On the Usage of Berger’s Model for Electrostatically Actuated Circular Curved Micro Plates

Abstract

Micro- and nanolectromechanical systems (MEMS/NEMS) incorporating two-dimensional structural elements such as plates attracted significant interest in recent years. In this work, we explore implementation of a model based on Berger’s approximation, which significantly simplifies the formulation of a curved plate and describes it by a single governing equation. The solution of this equation is based on the Galerkin decomposition with buckling modes of an initially flat plate used as the base functions. To track the unstable branches of the equilibrium curve, a continuous method based on the Riks algorithm is implemented.
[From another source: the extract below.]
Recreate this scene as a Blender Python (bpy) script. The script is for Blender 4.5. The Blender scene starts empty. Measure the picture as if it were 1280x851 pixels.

The validation of the models is conducted for two loading cases, “mechanical” deflection-independent load, and electrostatic displacement-dependent load. In the case of an initially flat plate, results provided by the reduced order (RO) Galerkin models were compared to results available in the literature. In the case of a curved plate undergoing “mechanical” loading, results of a direct finite elements (FE) analysis, as well as of a finite differences (FD) analysis, were used as a reference. We show that the DOF Berger RO model can be conveniently used for analysis of plates with small curvature, as it provides satisfactory accuracy. Further more, a single DOF model can be used for the development of a bistability criterion.